I don't believe any of the posts have well-answered the quesitons. I gave a lecture on magnetrons and microwaves last year for an upper division undergraduate E&M course at my university, so I should be able to shed some light on this subject.
1. How does a microwave cook food?
The photons (light particles) created by the magnetron are of a wavelength (12-13cm) that is easily absorbed by water, fats, and other organic materials. The absorption of these photons causes the molecules to vibrate, creating friction with neighboring molecules. In other words, the photons are converted into thermal energy (photons in the microwave wavelength region are usually associated with heat in astronomy).
2. What generates the waves emitted by a microwave?
The magnetron generates the waves and then sends them down a waveguide (a tube which you can use to transport waves; any good E&M book should have useful explanations and derivations)
3. Is it harmful to be around a microwave while it cooks?
Not usually; newer models can not operate with the door open, although older models could. The worst that can happen is you may develop cataracts if you experience prolonged, regular exposure. Modern microwaves are only harmful if the cooking chamber has been punctured or if the magnetron has been needlessly exposed.
4. If so, what is used to reduce/prevent harmful radiation?
Microwave radiation has a large wavelength and can't escape from the container in which it is placed. Ever notice the little rings on the viewing window? The door is designed so that the radiation can not pass through the door. Think of it as the photons have a wavelength too larg eto pass through the glass parts. The rest of the chamber is also designed to be reflective to microwave radiation.

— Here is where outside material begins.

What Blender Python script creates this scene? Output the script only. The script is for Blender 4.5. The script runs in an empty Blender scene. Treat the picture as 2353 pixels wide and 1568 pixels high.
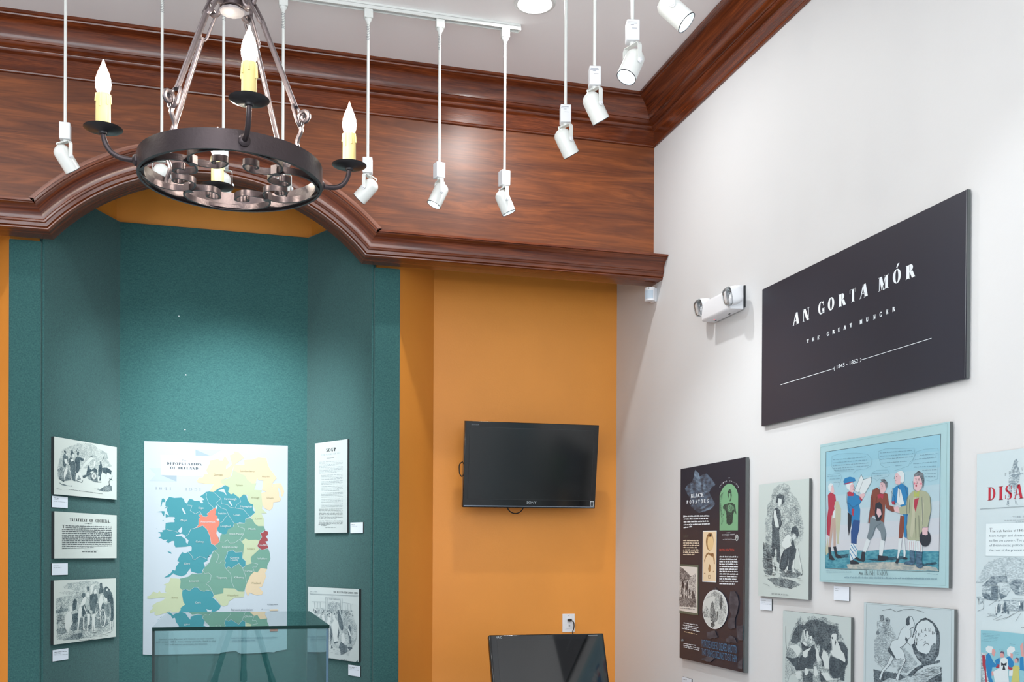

5. How does the magnetron function?
This is a lot more complicated of a question that one might think. I have an Electricity+Magnetism textbook (I think it's Griffiths, but it might be Wangsness) with a great derivation and explanation in the appendix. You may even learn more by researching older RADAR systems, since those were the original uses for magnetrons. Ultimately, a magnetron produces the microwaves in a fairly broad low-energy spectrum and sends them down a waveguide into the cooking chamber.
6. What objects cannot be placed in a microwave and why?
Metals. The microwave radiation produced by the magnetron can cause currents to flow in metals (ie good conductors). This may cause a fire.
7. What causes "hotspots" in the heating of food?
Interference effects between photons cause spots of constructive and destructive interference. This is much like the interference pattern seen in single or double slit diffraction. An interesting experiment is to stuff the cooking chamber of a microwave full of marshmellows and let the microwave run for a minute or two. Take the block out and you can see some spots will have melted while other spots will have had no heating at all. This is a good motivating reason to have a spinning cooking tray; then hopefully whatever you're trying to cook is evenly heated.
8. How do microwaves affect the nutrient content of food?
They shouldn't affect the nutrient content at all. Cooking an object with a microwave should be no different than cooking an object with a good old convection oven, at least with respect to nutritional content. The taste can be different because a microwave heats more uniformly than a convection oven (which requires heat to conduct from the outside of food toward a potentially frozen or very cold center).
9. How much energy is used by a microwave, and how efficient are they?
Very little energy is used by a microwave, they are very efficient. When I held the lecture we derived that a microwave oven should take about 15x less electricity to heat the same volume of food.